The end of the sweatshop age or a new race to the bottom?

CERIC webinar presented by Ashok Kumar, Birkbeck University.

Please register here to attend. 

Abstract

Using the global garment sector, the archetype of the sweatshop as its case, I propose a dynamic universal logic to global value chains in which DMP is reflected in the bargaining power of workers. This logic is based on the underlying forces of competition, in which value chains everywhere are subject to similar laws of motion, and workers everywhere are driven by a common set of interests and aspirations, albeit with diverse strategies of resistance shaped by any number of contingent factors.

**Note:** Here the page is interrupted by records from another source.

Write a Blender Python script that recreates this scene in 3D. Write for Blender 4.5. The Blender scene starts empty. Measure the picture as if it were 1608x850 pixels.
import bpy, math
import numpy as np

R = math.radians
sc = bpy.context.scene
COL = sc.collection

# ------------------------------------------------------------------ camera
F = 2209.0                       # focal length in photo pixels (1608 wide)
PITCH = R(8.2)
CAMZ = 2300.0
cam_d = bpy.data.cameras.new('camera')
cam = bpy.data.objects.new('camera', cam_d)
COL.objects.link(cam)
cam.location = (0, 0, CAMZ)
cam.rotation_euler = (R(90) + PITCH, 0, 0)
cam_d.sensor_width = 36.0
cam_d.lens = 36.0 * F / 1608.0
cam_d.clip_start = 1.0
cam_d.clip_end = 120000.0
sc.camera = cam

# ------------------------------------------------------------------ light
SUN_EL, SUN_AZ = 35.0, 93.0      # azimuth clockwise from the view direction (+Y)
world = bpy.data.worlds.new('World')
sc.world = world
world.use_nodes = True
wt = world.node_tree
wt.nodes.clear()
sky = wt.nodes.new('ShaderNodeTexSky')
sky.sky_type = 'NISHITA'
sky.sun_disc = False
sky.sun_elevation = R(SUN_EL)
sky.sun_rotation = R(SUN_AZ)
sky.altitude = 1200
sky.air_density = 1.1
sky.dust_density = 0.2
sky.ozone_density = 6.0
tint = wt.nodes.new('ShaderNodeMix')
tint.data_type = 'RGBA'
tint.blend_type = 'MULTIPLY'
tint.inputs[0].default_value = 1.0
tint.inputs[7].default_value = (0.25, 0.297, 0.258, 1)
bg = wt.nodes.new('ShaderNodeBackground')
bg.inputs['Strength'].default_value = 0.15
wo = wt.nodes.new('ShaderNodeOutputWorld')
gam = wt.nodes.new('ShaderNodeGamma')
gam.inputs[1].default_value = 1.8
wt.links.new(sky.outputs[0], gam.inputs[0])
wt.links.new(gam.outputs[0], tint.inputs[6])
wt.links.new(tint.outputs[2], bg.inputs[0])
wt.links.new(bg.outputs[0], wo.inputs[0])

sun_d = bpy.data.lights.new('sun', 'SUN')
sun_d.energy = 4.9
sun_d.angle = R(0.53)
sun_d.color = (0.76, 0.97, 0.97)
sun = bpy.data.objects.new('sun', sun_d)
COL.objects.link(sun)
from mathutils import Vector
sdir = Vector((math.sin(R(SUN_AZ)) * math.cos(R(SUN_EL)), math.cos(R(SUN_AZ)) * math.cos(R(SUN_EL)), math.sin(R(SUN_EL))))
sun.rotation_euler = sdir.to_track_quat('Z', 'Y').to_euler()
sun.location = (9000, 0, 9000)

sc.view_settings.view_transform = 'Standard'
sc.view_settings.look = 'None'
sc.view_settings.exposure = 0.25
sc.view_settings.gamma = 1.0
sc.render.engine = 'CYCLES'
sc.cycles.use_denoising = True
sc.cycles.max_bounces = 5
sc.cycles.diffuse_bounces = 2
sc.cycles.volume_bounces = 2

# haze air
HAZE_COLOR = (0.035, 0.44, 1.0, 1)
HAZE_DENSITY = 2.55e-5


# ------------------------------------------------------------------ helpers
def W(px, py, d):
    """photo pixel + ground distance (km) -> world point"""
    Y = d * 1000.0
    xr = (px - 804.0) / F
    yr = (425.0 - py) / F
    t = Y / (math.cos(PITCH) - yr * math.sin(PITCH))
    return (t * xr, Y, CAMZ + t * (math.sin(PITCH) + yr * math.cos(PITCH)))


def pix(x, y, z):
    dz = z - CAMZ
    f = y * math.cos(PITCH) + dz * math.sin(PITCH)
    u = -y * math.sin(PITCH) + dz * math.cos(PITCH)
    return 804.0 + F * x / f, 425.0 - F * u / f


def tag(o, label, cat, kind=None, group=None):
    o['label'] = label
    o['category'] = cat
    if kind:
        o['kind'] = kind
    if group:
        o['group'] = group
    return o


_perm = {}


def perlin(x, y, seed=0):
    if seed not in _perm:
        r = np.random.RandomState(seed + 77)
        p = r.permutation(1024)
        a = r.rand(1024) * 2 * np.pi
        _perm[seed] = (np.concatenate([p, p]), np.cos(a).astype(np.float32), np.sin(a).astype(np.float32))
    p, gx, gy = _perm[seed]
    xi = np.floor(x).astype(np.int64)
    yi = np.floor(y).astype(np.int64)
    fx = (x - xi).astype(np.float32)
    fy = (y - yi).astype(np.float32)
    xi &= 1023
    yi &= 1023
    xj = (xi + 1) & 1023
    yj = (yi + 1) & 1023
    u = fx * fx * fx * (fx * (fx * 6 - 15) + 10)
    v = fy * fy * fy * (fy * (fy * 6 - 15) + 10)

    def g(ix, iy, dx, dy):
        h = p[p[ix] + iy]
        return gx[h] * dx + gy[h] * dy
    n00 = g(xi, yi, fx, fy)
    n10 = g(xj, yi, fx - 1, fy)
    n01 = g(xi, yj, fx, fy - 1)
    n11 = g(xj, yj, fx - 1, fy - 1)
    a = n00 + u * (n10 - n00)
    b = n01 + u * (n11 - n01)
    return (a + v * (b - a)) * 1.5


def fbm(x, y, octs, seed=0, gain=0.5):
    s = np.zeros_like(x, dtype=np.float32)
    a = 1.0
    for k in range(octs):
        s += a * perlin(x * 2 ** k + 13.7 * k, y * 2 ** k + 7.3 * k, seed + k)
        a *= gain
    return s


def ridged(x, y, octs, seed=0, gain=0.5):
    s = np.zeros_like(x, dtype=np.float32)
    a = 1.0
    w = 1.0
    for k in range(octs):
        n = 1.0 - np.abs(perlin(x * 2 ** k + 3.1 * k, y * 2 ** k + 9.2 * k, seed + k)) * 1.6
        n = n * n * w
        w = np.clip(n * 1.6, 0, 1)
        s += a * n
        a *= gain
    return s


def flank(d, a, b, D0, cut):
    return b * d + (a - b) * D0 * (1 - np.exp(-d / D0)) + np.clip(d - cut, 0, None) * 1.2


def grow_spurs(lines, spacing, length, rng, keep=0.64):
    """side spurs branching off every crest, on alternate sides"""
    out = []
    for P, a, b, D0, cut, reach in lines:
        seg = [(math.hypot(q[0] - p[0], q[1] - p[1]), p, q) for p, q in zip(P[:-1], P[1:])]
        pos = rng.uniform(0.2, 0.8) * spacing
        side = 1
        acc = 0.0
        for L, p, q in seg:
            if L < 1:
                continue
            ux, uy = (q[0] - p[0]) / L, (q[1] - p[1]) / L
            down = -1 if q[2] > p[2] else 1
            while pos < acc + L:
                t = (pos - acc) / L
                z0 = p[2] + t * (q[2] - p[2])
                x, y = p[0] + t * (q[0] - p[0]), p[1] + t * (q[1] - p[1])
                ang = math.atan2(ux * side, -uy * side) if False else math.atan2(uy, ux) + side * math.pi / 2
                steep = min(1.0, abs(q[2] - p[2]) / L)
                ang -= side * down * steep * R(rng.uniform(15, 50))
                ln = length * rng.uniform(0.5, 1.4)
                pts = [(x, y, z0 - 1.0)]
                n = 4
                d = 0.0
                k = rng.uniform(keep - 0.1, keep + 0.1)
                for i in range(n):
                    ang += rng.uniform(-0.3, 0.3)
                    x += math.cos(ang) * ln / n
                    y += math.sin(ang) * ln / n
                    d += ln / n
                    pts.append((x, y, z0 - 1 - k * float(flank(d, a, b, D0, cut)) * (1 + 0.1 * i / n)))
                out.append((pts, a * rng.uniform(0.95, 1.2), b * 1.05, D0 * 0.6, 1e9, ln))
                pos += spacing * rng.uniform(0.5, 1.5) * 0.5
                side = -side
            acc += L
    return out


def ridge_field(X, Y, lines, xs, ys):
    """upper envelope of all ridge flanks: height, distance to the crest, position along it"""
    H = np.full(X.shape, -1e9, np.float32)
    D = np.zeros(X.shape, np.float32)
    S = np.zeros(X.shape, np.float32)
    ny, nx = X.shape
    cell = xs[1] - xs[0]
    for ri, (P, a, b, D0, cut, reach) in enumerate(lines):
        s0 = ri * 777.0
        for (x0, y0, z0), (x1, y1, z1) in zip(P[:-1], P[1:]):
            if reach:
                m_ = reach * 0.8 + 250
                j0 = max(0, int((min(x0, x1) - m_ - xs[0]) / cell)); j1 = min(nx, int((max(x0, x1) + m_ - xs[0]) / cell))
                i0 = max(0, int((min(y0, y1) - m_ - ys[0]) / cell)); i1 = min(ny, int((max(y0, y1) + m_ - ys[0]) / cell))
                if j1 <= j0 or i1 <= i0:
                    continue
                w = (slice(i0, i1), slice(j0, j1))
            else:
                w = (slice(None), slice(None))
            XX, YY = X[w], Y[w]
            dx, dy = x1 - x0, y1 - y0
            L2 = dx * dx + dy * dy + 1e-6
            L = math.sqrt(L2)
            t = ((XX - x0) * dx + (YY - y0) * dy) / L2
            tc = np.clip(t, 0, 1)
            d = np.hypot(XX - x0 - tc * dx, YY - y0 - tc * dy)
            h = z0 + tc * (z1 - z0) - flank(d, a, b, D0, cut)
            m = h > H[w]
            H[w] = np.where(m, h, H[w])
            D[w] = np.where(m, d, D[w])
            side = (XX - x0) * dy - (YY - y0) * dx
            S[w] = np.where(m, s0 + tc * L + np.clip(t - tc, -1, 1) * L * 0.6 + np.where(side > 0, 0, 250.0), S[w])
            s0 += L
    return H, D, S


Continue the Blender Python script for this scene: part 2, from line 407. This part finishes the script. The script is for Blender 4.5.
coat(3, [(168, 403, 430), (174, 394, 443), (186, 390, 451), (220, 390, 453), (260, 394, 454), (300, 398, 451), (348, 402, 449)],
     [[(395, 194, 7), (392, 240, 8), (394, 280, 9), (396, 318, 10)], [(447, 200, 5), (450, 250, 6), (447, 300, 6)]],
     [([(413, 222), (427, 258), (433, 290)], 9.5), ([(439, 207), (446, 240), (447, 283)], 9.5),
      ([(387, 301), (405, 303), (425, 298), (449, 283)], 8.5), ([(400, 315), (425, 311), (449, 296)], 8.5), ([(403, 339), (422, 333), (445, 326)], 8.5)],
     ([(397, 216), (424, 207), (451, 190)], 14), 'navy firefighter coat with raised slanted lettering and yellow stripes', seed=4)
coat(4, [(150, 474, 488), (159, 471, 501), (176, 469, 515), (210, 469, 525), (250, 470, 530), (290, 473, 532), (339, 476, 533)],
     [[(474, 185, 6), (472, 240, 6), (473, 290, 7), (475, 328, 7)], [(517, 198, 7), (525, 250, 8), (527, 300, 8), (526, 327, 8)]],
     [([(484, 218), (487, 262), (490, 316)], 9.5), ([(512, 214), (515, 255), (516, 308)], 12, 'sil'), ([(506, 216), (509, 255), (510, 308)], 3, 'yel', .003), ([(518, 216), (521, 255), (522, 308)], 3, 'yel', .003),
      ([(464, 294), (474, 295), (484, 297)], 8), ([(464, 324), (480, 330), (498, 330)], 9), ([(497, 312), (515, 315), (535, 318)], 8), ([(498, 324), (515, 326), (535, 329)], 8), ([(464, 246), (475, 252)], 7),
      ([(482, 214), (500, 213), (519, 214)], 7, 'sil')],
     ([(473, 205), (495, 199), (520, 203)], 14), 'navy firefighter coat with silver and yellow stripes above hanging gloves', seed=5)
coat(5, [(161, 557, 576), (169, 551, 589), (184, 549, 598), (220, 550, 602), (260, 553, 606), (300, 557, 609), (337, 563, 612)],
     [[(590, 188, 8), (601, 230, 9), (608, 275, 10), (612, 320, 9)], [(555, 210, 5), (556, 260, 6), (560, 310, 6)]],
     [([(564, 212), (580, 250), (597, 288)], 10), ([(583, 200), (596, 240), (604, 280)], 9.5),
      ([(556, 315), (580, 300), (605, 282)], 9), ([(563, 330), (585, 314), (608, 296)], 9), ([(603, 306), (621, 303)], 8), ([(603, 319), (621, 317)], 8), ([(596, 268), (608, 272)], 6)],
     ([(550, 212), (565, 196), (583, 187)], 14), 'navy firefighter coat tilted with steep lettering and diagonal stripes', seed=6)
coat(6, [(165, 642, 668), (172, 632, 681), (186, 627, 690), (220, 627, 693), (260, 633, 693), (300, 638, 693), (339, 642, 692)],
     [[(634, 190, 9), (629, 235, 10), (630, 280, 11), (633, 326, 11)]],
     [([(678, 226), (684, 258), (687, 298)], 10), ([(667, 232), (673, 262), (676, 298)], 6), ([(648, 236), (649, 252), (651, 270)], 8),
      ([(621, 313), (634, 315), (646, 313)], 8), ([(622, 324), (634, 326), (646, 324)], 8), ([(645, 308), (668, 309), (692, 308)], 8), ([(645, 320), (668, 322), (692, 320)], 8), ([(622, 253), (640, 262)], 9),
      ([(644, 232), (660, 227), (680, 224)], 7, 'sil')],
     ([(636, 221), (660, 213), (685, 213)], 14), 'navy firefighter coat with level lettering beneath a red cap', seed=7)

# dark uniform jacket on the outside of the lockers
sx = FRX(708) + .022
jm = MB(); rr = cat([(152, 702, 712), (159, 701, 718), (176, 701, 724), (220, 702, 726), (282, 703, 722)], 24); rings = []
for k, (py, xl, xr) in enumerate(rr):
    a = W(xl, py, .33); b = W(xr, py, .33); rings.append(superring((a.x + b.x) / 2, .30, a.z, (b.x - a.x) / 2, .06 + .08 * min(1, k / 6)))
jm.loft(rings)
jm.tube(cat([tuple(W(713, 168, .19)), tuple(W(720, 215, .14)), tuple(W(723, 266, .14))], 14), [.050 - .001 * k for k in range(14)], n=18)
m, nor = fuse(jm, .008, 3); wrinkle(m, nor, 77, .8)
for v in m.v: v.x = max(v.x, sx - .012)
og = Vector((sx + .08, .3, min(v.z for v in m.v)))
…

My application of this logic to the contemporary garment sector is as follows: greater trade liberalisation of the mid/late 2000s resulted in a high DMP for buyers in garment GVCs and consequently a high share of value captured by increasingly oligopolistic buyers. These buyers, driven to maximize profits placed downward pressure resulting in falling source prices offered by buyers to suppliers. Under these conditions, fewer and fewer suppliers were able to compete. The result was the weakening of globalized competition and falling DMP. An almost endless pool of small garment firms across the globe began to steadily disappear, absorbed into larger rivals or forced to merge.

The emergence of large oligopolistic producers changes who is in the driver’s seat of sectoral GVC governance, altering the power relations for all the actors within it. Under the period of embedded liberalism, a higher degree of regulatory spatial inflexibility contributed to greater bargaining power for workers. As that regime ended and capital became more spatially flexible, workers’ bargaining fell with it. Now, as DMP falls, the degree of spatial flexibility falls with it. In response, workers’ bargaining power steadily grows. Indeed, these changes do not necessarily result in higher wages and benefits for workers on the shop floor, but, in totality, increase the possibilities for workers to bargain with their – now value-laden and increasingly powerful – direct employers.

Presenter

Ashok Kumar is a lecture of International Political Economy at Birkbeck University. He’s the author of Monopsony Capitalism: Power and Production in the Twilight of the Sweatshop Age (2020) with Cambridge University Press.